MT: This is tough when you are a regional, comprehensive university similar to where I have worked throughout my career, but I believe it comes down to this: Being distinctive and achieving a focus are critical to standing out.

That means that we can’t be all things to all people, and we can’t continue to engage in historical or culturally driven practices of the past. This also means that the community or region where the university or college is situated must be educated about the challenges and changes needed for a college or university to be sustainable well into the future. We all need to engage in a process called “reinvention” which is long overdue in higher education, particularly in tuition-dependent, comprehensive state universities.

Evo: What are a few of the changes Bemidji State has made to stand out and succeed in today’s challenging postsecondary environment?

MT: First, we expanded our number of international and domestic partnerships since we believe that a collaborative orientation is in direct opposition to the current commodification of higher education and will lead to a more sustainable future.

Domestically, we partnered with four tribal colleges to create a consortium in northern Minnesota to work on more seamless transferability of courses/programs, develop cooperative course delivery using telepresence classrooms, and to share practices that may provide more successful outcomes for our indigenous students. We also added several partnerships with two-year Minnesota Colleges and Universities (MnSCU) colleges to deliver degree completion programs on site for place-bound adults while continuing to expand the number of blended/online programs and courses offered by our on-campus faculty members.

Internationally, we added several partners to build affordable education and work-abroad opportunities for our students, articulated programs with those partners to increase transfer student numbers, and expanded our international recruitment efforts.

Secondly, we reached into the community to form new partnerships that enhance town/gown relationships while bringing the university presence much more front and center in the city than it has historically been.
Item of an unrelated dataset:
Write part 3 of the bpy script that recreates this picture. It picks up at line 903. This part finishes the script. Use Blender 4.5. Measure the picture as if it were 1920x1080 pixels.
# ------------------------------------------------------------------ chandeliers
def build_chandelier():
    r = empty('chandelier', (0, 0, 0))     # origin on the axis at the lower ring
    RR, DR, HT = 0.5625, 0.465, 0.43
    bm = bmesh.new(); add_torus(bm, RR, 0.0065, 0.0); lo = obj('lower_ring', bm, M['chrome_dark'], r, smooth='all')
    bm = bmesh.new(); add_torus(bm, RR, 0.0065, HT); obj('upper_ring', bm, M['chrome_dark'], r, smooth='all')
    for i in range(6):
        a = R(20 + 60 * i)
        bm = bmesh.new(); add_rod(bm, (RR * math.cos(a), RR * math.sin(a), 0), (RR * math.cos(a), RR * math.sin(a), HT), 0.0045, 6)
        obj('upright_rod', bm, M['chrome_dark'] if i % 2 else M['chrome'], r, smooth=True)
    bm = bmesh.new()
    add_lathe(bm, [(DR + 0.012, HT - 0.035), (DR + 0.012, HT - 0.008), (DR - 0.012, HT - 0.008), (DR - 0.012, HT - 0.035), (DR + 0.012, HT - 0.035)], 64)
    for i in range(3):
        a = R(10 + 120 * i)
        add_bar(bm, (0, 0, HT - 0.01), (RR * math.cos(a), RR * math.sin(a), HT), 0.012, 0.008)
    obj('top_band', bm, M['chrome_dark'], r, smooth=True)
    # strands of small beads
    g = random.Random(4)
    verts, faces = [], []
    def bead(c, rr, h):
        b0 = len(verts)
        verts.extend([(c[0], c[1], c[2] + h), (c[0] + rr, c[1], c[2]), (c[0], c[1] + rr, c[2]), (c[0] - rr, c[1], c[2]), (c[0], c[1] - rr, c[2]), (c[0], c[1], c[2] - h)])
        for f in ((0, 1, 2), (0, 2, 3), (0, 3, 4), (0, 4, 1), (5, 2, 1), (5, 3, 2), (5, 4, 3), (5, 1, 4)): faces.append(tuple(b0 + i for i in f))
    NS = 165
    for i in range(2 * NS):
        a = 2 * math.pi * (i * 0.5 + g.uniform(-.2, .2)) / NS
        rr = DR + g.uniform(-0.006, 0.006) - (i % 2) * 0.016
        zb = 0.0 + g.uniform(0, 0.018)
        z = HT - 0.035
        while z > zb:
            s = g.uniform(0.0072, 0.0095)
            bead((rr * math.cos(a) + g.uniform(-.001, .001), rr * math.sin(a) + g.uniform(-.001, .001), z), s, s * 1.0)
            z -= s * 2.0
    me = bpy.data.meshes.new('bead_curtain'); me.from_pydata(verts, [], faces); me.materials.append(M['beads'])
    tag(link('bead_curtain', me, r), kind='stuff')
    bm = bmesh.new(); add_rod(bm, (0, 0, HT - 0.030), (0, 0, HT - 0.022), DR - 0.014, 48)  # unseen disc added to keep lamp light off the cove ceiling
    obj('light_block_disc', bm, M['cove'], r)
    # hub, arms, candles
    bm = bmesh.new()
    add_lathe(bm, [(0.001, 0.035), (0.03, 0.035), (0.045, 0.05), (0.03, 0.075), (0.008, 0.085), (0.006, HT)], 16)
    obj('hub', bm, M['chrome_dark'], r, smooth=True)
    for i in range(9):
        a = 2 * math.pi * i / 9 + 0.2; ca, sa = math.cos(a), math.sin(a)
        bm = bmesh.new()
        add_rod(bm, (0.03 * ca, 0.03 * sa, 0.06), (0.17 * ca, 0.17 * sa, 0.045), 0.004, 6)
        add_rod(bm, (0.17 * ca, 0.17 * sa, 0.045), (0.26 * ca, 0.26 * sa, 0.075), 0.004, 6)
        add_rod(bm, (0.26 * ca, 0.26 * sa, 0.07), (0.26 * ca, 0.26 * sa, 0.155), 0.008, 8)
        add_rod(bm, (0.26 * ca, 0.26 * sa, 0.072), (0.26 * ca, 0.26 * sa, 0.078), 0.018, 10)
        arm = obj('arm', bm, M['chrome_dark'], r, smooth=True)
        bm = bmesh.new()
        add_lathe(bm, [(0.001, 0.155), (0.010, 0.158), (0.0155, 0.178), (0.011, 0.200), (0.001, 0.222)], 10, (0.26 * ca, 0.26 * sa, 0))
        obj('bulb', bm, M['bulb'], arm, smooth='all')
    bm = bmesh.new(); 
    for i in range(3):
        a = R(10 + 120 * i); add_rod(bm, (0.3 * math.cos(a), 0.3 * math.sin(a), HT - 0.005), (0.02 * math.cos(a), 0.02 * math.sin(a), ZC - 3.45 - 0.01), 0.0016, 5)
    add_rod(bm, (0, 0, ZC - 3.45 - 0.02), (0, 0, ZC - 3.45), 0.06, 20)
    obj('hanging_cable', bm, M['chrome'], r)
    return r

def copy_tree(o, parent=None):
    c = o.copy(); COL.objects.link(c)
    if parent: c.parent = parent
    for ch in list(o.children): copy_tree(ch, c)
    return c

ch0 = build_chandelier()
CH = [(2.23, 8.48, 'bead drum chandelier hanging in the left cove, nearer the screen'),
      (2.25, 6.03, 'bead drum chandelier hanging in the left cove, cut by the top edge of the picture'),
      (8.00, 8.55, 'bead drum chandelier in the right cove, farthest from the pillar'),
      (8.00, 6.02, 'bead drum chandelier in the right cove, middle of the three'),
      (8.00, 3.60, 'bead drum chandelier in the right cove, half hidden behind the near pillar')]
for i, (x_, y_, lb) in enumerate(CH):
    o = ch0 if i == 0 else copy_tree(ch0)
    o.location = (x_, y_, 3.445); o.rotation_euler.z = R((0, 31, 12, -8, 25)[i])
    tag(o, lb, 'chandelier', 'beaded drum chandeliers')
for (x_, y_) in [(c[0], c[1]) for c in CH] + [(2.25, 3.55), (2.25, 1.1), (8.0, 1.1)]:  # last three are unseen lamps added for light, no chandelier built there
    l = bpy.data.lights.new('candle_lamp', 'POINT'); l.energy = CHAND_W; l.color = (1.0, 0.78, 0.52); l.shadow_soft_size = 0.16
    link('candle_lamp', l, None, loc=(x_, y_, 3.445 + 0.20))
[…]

We raised our visibility and reputation in the region.

Finally, we created a master academic plan to identify and promote distinctive programming within our existing academic array while deliberately investing in programs that directly connect to regional and state workforce needs and student demand.

Evo: What do you think the future holds for smaller colleges and universities?

MT: In many ways, innovation is antithetical to the academy, which places full faith in the canon. Stakeholders are less and less enamored by the canon and similar artifacts, seeing them as arrogant and out-of-touch with reality.

Despite that, I believe the future is full of opportunity if we are willing to let go of historically restrictive thinking, unsuited to the current era (characterized by rapid social change, intrusive technology, etc.) that limits our ability to address that future. It will require creative faculty and staff in partnership with all stakeholders to “confront the brutal facts” and rethink historical practices. We are a people enterprise, so the willingness to change and the innovative thinking needed to move forward is dependent upon individuals engaged in this work. People built what we now have, and we can certainly build what we need for the future.